We chose the very back of our yard for our dwelling, in a sort of unused area next to our compost pile but out of the lawn which I knew was off limits.  We went to work.  For a couple of ten-year-old kids we made strong progress.  We were over a foot down across our measured length and width in no time, this was going to be AWESOME.  I remember my brother coming home from football practice or something and shouting out to us from the back deck, inquiring as to what the hell we were doing.  ‘Just building a fort!’  He shrugged his shoulders and disappeared back into the house.  We kept working, our minds whizzing as we talked about our future adventures that would be launched from our underground lair.  Then Johnny’s shovel hit something firm.  He struck it again and asked me what I thought it was.  ‘Just a big root’, we had already cut through plenty of them.  I told him to jump on the shovel with both feet, he did, and the shovel cut through.  As he pried our root up out of the dirt with his shovel both of us quickly realized this did not look like most roots.  It was not a root at all, but a thick cable of some sort. 

I walked down the stairs like a sentenced man.  Who knew what awaited us now? 

A quick assessment of the situation led us to an easy decision to break for lunch.  We retreated inside, got some food, and hunkered down hoping nothing would come of our cable-root confusion.  Time passed, we ate, and we were just about to venture back to the work site when the doorbell rang.  A quick look out the window revealed a very official looking man in a company shirt with a name tag.  Uh oh.  We froze and my brother came up from downstairs to answer the door.  We were peering over the couch to the landing below, fingers crossed, eavesdropping.  We heard clearly ‘has anyone here been digging in the backyard today?’  Our hearts rose to our throats.  My brother said he thought his little brother had been making a fort, and then yelled for me to come to the door.  I walked down the stairs like a sentenced man.  Who knew what awaited us now?  Didn’t take much of an interrogation until we were all out back looking at the already seemingly infamous cable root.  ‘Yep, that’s it’ said our cable guy. 

By this point he had explained that cable television had been cut off for about a quarter of the Treasure Valley and it was traced to a line interruption precisely behind our house.  He turned to us after confirming the damage, ‘do you know how many old ladies missed their soap operas because of you two?  This is really serious….’   Tears were welling up in my eyes when my teenage brother cut him off.  ‘They are kids, come back and talk to my parents when they are home if there is more to sort out.’  I’ll never forget my brother putting an end to Mr.

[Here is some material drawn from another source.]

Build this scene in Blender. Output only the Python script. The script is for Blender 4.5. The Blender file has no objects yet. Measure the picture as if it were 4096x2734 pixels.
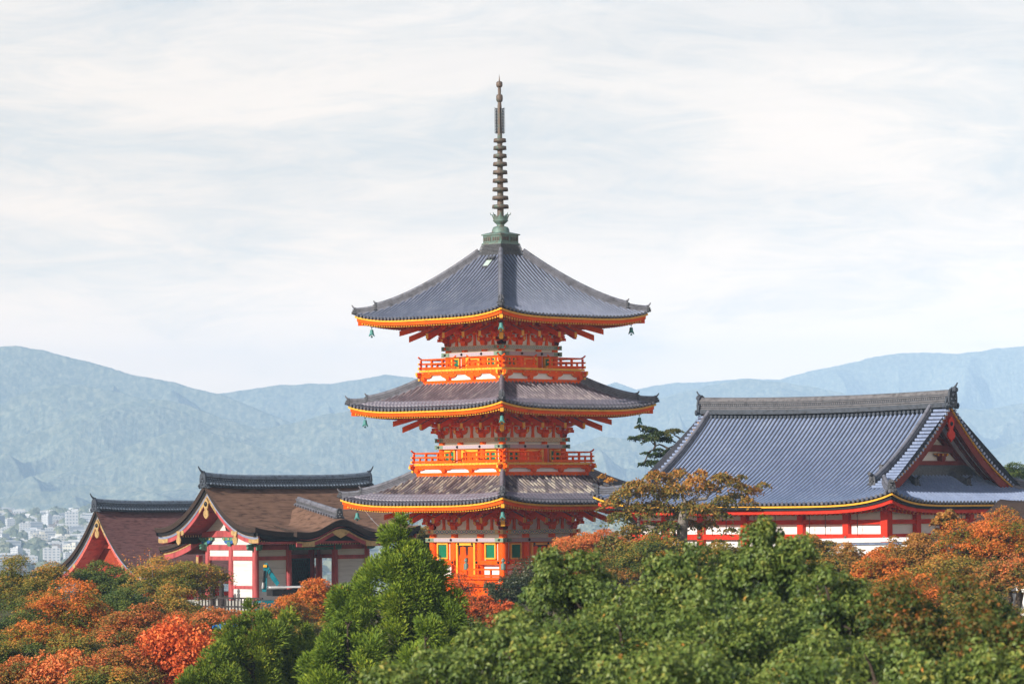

Cable Guy laying it on us but it was a brief reprieve.  I then waited in anguish for my parents to get home from work while a couple more cable guys arrived to repair the cable root.  There had been talk of payment and I was old enough to know a sure way to upset my parents was to do something that cost them money.  We were not a wealthy family.  My heart sunk from my throat clear to my stomach.  My parents came home, and my brother and I relayed the story.  There were phone calls with the cable company the next day but fortunately my parents didn’t have to pay anything.  It was all chalked up to a stern warning.  My parents were not hard on me about it, they simply explained if we wanted to dig like that we needed to ask permission.  My dad even showed me where we might be more likely to run into cables and pipes in the ground, areas to avoid.  My mom was an early childhood educator, creativity was NOT to be stifled.

I think about that whole experience now and wonder, are kids ever bored enough to try something like that?  I mean, you must admit if we had not severed television service for 50,000 people that fort could have been epic.  I will go to my grave believing in the merits of my idea.  Most my creative ambitions did not have nearly as dramatic a demise as the cable root fort.  We invented games constantly, we built other forts and bike ramps like crazy, and I experimented in the kitchen from a very early age (ask my siblings about ketchup brownies). All this came of having nothing to do. But what kid would even get there today?  They can just go to a screen at the onset of the frustration phase of boredom.  They never get to the good part, the fertile ground of creative thought part.  Opportunities for boredom are just as prevalent as ever, but it is just so easily remedied now that we rarely get to reap the benefits.  We get all the detriment of being bored, the frustration, the annoyance, and the temporary feelings of isolation.  However, we end it before our mind gets set free by clearing the constant flow of information and stimulus to which it has grown so accustomed.  We rarely get to the good part!  Disclaimer here that should be obvious, but boredom is far from the only fertile ground for creativity.  Certainly, inspiration can be found in some of that noise we constantly take in.  The art of others can undoubtedly stoke our own creative furnace.  However, it is not that type of innovative fuel that seems lacking of late.

Take time to just stop and sit.

Opportunities for boredom are just as prevalent as ever, but it is just so easily remedied now that we rarely get to reap the benefits. 

I have written and spoken much about seeking connection, and this concept is just a next step of that.  Take it further than seeking connection with others and activities and the land and your food.  Seek boredom!  Get in a slow conversation over coffee with an aging relative.  Go for trail runs by yourself with no headphones.  Garden in silence.  Hand chop garlic and onions.  Walk up a mountain with only your breath and foot strikes in your ears.  Sit, just sit, and watch and listen.  Do all of it without a screen to keep your eyes affixed or a voice from far away in your ears.  Do it often.  Make time for it, be intentional about it.  Go find boredom, and if you sit in it long enough you will probably find much more.